HC Deb 12 December 1988 vol 143 cc639-40
61. Mr. Brazier

To ask the Attorney-General what steps the Lord Chancellor is taking to monitor decisions on the granting of legal aid by the Law Society.

The Solicitor-General

Individual decisions on legal aid in civil cases are a matter for the local legal aid committees. The Law Society reports annually to the Lord Chancellor. It provides details of the number of applications granted and refused and whether the reasons for those refusals are on legal or financial grounds.

Mr. Brazier

I welcome the changes planned for next April in the administration of legal aid, but they should go further. Is the Minister aware of two cases in my constituency?
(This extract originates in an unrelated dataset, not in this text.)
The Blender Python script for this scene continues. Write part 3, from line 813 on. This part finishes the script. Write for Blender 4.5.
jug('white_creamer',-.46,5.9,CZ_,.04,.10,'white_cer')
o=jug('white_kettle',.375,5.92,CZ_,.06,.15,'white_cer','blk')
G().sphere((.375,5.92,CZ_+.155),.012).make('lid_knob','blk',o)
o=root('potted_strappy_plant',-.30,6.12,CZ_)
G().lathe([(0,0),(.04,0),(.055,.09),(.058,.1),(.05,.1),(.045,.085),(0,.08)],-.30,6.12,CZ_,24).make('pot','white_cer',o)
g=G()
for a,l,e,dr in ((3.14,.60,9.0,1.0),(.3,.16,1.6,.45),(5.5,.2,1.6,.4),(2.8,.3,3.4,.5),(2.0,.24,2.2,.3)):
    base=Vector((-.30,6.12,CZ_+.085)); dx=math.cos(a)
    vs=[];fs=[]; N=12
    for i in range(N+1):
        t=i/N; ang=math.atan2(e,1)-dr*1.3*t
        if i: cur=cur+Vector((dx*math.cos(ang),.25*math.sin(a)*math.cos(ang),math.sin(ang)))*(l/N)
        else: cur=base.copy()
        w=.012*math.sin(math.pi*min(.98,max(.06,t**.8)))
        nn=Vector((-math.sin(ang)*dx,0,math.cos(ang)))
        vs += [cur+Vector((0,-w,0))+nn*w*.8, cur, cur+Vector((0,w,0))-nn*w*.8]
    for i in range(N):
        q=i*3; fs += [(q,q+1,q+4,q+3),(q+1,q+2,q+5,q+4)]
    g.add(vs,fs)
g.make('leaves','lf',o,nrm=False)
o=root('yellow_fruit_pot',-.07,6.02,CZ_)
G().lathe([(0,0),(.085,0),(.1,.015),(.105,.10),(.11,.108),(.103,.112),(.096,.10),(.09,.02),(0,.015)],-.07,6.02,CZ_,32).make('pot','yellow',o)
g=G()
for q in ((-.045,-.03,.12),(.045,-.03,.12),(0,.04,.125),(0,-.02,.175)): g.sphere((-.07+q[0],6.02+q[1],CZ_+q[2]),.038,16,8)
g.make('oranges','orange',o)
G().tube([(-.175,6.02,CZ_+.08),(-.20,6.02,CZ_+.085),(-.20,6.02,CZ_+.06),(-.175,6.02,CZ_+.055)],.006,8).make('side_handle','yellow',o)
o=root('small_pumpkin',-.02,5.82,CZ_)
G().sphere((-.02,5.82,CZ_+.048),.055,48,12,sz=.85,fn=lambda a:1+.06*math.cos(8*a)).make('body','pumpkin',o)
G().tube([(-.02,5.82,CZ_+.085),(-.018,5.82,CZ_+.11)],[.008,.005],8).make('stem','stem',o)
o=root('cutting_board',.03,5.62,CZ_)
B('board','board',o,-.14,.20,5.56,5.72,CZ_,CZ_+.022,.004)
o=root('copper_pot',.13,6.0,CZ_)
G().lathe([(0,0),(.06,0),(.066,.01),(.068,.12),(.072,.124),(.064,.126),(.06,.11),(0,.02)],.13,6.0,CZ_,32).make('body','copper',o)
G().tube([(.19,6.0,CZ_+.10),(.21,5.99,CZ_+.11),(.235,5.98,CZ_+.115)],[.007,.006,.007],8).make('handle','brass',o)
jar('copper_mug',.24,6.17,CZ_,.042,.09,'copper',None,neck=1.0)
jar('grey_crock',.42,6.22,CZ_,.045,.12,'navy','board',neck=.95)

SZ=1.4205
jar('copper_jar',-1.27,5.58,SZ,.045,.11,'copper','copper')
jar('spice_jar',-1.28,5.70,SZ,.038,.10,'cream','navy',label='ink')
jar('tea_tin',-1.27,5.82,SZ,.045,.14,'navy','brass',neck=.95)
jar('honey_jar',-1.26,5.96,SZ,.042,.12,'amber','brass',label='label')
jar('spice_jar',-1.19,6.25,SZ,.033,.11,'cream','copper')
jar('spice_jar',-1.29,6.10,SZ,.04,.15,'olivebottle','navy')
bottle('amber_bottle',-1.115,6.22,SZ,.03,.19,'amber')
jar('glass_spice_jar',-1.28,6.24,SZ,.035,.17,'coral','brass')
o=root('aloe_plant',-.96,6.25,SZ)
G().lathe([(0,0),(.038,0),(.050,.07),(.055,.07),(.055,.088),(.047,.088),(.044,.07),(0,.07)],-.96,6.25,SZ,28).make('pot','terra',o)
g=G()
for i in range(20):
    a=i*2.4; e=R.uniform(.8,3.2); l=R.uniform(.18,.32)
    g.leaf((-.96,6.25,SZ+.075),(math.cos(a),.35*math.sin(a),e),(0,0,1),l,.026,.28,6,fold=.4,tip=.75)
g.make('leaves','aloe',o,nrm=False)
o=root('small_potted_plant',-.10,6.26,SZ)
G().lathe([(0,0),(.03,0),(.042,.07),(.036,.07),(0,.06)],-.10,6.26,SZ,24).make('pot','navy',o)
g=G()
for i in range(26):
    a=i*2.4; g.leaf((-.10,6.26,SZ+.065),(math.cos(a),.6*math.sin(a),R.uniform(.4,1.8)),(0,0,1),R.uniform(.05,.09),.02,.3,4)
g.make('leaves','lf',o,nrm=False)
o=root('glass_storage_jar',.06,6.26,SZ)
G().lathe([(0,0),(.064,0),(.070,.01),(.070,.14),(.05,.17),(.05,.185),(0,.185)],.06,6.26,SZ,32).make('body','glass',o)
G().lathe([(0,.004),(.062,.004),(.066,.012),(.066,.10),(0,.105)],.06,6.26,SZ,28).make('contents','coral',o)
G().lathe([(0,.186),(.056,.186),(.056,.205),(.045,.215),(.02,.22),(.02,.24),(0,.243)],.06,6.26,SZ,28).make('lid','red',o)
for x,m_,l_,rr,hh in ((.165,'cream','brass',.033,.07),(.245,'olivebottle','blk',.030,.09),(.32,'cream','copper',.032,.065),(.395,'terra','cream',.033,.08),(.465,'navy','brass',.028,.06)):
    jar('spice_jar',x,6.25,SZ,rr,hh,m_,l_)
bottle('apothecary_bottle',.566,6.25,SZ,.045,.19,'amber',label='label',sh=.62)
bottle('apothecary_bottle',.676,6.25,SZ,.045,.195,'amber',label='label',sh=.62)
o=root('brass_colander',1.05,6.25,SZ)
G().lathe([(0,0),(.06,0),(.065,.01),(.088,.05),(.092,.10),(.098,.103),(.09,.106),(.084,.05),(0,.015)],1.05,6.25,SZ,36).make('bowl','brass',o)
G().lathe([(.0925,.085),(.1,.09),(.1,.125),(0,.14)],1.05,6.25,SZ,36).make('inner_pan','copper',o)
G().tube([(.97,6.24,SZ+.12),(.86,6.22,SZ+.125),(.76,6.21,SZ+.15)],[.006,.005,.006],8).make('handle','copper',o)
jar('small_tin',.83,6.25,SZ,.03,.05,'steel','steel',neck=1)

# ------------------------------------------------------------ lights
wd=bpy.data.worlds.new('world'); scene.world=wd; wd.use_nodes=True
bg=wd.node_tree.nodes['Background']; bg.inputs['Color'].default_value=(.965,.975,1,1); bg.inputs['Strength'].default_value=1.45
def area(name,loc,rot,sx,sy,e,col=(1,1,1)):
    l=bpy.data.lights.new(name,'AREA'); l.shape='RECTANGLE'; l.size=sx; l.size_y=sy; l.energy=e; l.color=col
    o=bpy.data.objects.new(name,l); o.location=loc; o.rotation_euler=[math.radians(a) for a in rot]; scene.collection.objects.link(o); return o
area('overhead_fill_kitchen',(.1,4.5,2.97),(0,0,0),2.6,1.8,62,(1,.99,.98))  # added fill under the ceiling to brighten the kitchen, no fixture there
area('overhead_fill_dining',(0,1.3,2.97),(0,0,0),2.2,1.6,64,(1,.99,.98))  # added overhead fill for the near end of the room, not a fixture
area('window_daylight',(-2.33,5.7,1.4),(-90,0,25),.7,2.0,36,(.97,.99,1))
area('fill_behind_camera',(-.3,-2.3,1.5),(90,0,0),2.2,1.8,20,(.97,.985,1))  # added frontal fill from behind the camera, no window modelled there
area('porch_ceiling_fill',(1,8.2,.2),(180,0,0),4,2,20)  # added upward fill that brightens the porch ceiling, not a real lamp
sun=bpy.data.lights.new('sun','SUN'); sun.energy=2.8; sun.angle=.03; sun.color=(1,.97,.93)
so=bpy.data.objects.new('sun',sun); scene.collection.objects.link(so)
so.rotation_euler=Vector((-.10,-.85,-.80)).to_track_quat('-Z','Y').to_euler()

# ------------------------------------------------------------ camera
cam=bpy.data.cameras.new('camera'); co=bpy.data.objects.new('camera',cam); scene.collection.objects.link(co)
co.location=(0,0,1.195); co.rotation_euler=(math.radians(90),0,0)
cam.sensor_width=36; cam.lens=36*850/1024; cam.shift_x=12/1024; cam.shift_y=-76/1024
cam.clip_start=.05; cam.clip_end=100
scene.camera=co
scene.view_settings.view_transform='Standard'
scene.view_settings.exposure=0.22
In one, a woman suffering from heart trouble was refused legal aid on the ground that her husband had not committed violence against her "for several weeks". In the other, legal aid was granted to a man who a few months earlier put in a substantial planning application and said that he could finance it without borrowing.

The Solicitor-General

It is important to remember that these decisions are taken by independent authorities. There would be a right of appeal from local legal aid committees to the area committee. The Legal Aid Board, when it takes over the functions of the Law Society, will examine the working of the entire system.

Mr. Madden

Will the Minister arrange for a new legal aid fund to be established in Bradford to help the many ratepayers of that city who wish to take legal action against the injustices heaped upon them by the new Conservative administration? Will the Minister explain how, when there is a High Court action in London on Wednesday and Thursday of this week involving the sale of old people's homes which we have been prevented from discussing on the ground that it is sub judice, Bradford council can debate these matters tomorrow and propose to sell homes and adjust the sale price on the life expectancy of the old people living in them?

The Solicitor-General

Even in Bradford, those are matters for the independent decision of the legal aid committee, with the usual appeal process. I am sure that Bradford would not wish, any more than any other area, to interfere with the operation of the courts.

Mr. Bowis

Will my hon. and learned Friend monitor the cost of legal aid? Is it not true that too often clients who win their cases do not actually receive compensation or damages because the whole of the award has been soaked up by legal costs?

The Solicitor-General

I am sure that that is one of the matters that the Legal Aid Board will be studying when it takes over from the Law Society.